Lorsque le cavalier est armé du mousqueton, le ceinturon porte trois cartouchières, le porte-épée de cavalerie et un passant coulant pour courroie d’arrimage de mousqueton.
Ce passant est en cuir fauve de 2,5mm à 3mm d’épaisseur et de 40mm de largeur ; il se compose d’un passant proprement dit et d’une enchapure avec dé en cuivre. Cette enchapure est cousue au milieu du passant avec une inclinaison de 45° sur la base du passant ; la couture est renforcée par un rivet traversant l’enchapure et le passant en leur milieu.
Le passant coulant se place au ceinturon de telle sorte que le D soit tourné vers le haut et l’autre extrémité de l’enchapure vers le bas.
Voici les dimensions de la bélière et du passant coulant pour courroie d’arrimage de mousqueton :
La courroie d’arrimage a fait l’objet d’une description un an plus tôt, le 24 septembre 1915, en même temps que le porte-baïonnette. L’ancien ceinturon de cavalerie, désormais démuni de sa bélière et du crochet de sabre, se porte maintenant de manière à ce que le dé en cuivre se trouve non plus sur la gauche, mais sur la droite, la courroie d’arrimage se fixa t à ce dé. Elle vient alors enserrer la poignée du mousqueton. 550 sont confectionnées par regiment.

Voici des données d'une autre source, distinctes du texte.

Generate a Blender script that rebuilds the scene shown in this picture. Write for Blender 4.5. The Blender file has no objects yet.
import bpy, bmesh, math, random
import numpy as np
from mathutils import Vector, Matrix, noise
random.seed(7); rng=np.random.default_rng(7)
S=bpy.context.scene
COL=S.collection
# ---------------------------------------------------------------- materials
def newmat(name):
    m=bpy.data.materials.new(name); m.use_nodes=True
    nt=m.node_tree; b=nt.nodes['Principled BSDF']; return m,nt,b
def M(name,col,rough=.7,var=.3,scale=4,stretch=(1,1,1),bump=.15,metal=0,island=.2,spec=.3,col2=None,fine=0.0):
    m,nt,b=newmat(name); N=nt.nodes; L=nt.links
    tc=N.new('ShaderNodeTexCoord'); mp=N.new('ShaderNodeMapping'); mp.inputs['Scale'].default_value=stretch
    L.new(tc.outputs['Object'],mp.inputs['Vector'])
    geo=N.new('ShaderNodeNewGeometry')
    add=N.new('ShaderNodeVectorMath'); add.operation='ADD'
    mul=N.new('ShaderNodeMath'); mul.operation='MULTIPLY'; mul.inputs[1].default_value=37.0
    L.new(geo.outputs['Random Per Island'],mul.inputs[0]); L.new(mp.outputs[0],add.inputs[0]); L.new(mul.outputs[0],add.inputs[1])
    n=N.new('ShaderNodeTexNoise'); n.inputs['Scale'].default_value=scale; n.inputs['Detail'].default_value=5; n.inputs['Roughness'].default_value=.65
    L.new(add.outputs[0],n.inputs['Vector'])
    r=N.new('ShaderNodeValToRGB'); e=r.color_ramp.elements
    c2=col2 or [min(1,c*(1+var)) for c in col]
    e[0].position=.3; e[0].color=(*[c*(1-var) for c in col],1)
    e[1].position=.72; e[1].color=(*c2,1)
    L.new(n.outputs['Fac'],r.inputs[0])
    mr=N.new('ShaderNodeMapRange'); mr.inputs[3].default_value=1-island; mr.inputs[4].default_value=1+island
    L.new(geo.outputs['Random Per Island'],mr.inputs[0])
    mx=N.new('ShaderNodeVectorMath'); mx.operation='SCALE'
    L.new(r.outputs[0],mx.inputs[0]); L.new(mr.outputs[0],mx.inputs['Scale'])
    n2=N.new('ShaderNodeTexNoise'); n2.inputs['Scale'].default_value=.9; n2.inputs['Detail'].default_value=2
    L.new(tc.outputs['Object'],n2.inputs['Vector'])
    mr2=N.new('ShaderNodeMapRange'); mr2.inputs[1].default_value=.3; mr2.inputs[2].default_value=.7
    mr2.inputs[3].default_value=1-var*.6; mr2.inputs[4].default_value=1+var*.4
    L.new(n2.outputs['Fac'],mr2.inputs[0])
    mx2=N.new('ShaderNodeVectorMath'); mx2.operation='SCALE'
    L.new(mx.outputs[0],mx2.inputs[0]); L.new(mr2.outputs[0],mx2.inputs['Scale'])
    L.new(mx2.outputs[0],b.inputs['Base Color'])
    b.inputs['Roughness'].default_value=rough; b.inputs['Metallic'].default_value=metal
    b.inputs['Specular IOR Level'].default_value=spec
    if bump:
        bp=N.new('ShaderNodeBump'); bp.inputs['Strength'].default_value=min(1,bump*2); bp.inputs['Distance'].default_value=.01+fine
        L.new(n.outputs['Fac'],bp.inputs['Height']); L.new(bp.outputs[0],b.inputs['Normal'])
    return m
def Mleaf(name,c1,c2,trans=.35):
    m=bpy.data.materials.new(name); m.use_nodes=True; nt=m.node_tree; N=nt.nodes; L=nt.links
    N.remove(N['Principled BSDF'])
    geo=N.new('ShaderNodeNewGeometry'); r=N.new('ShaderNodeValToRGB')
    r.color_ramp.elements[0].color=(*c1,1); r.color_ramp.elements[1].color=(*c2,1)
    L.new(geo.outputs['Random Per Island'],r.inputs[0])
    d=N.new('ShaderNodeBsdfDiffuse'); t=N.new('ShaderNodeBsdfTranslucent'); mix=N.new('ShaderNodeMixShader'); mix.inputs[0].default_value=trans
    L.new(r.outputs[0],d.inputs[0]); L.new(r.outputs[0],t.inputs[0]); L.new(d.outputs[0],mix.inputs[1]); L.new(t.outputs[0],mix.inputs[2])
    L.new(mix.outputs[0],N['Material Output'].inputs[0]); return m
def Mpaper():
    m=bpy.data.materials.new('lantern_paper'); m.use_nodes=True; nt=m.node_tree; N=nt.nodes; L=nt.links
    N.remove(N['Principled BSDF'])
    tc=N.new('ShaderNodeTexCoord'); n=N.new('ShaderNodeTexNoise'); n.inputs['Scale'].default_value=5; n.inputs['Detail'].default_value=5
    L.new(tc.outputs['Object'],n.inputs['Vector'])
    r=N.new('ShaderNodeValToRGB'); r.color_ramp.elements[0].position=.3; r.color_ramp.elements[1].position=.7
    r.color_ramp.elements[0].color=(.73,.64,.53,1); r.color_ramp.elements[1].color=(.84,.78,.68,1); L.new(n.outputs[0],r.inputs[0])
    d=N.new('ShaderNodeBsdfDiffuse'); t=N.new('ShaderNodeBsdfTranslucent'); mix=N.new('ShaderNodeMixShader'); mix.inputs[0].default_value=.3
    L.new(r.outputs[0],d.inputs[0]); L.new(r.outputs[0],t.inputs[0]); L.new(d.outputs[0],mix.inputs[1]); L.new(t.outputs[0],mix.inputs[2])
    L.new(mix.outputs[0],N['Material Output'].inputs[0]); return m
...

Elle est en cuir fauve de 3mm à 4mm d’épaisseur avec boucle en fer étamé à rouleau de 23mm dans œuvre ; elle est munie de deux passants fixes, l’un placé en dessus près de la boucle, l’autre placé en dessous et joignant le premier.
La courroie est percée de trois trous d’ardillon distants entre eux de 25mm et dont le premier est à 60mm de l’extrémité du bout libre.
Longueur de la courroie, non compris la partie enchapée : 300mm
Largeur de la courroie : 22mm
Longueur de la partie enchapée : 50mm
Ce dispositif, qui ne donnera pas satisfaction, sera officiellement supprimé le 14 avril 1922, avec le rétablissement de l’ancienne agrafe-support de carabine, dont la largeur du passant est augmentée. Elle prend alors le nom d’agrafe-support de mousqueton.
J’espère avoir apporté quelques informations aux collectionneurs. J’invite ceux-ci à publier dans ce sujet des photos des équipements qu’ils pourraient eux-mêmes posséder ou des photos d’époque les montrant dans la réalité.